大島さん仕込み 一方で、それは大変なことのようにも感じます。

「大変なこと…、私はあまりそう感じないかもしれません」

「ただ、蔵人で女性なのは私一人で。たぶん多めに見てもらっているところもあります。そこがもどかしい部分です。もう少し自分ができる仕事の幅を増やしていけたらと思います」

自分の背よりもはるかに高く大きいタンクを相手に仕込みをしたり、瓶の詰まった重い箱を運んだり。体力がないと難しいと思う。

それに、体を動かしながら、感覚を鋭く働かせることもきっと大切になる。

このまちの暮らしはどうですか。

「この辺りは昔から住んでいる方が多いなかで、私は突然現れたような人間。こっちに来て間もないころ、地域の運動会に参加したら、まちの人が『よく来てくれた!』と迎えてくれたんです」

「田舎といえば田舎ですけど、いい飲み屋さんもあるし。飲み屋のおばあちゃんやおじいちゃんも私のことを覚えてくれたりして。私はこのまちのことが好きです」

大島さんはどんな人と働きたいですか?

「10人ほどの人数で、ほぼ毎日顔を合わせてつくります。
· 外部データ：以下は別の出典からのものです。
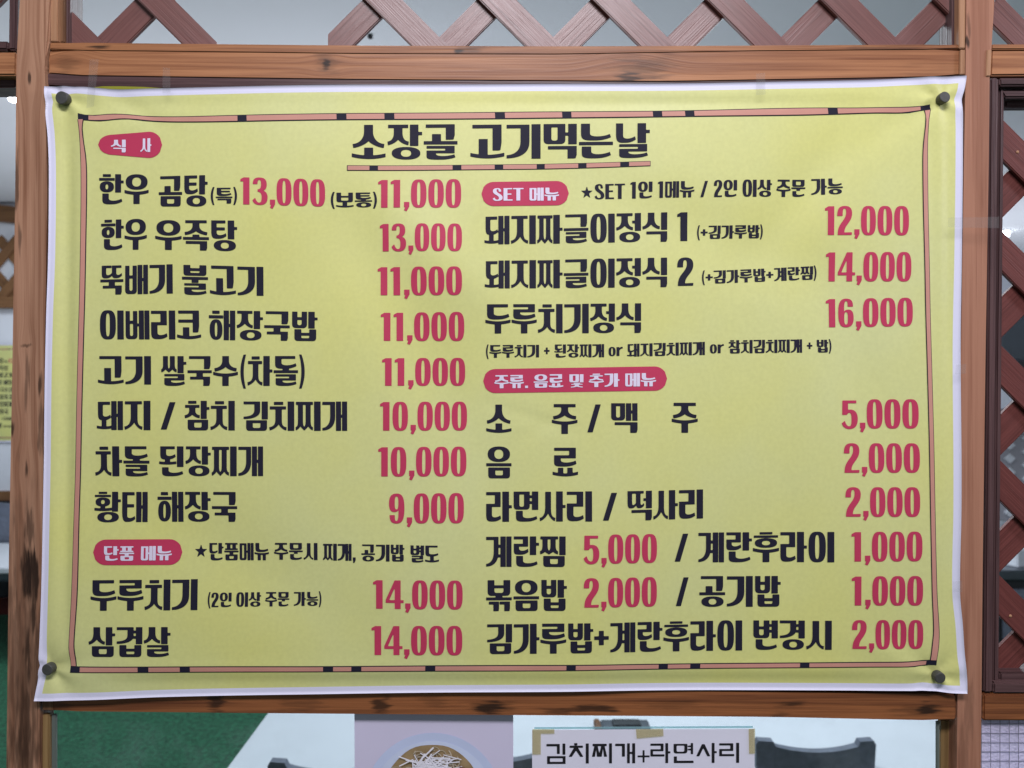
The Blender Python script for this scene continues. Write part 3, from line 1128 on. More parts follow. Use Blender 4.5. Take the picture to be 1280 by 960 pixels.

何ができるかというより、一緒につくっていける空気感をもった人だったらいいなと思います」


鍋島が誕生してもうすぐ20年。

外観 これからも、地域に誇るお酒として人々に楽しんでもらうため、富久千代酒造の酒づくりは続いていく。

酒づくりと向き合うなかで得られる実感は、鹿島のまちの歴史を紡ぐことにもつながっているようでした。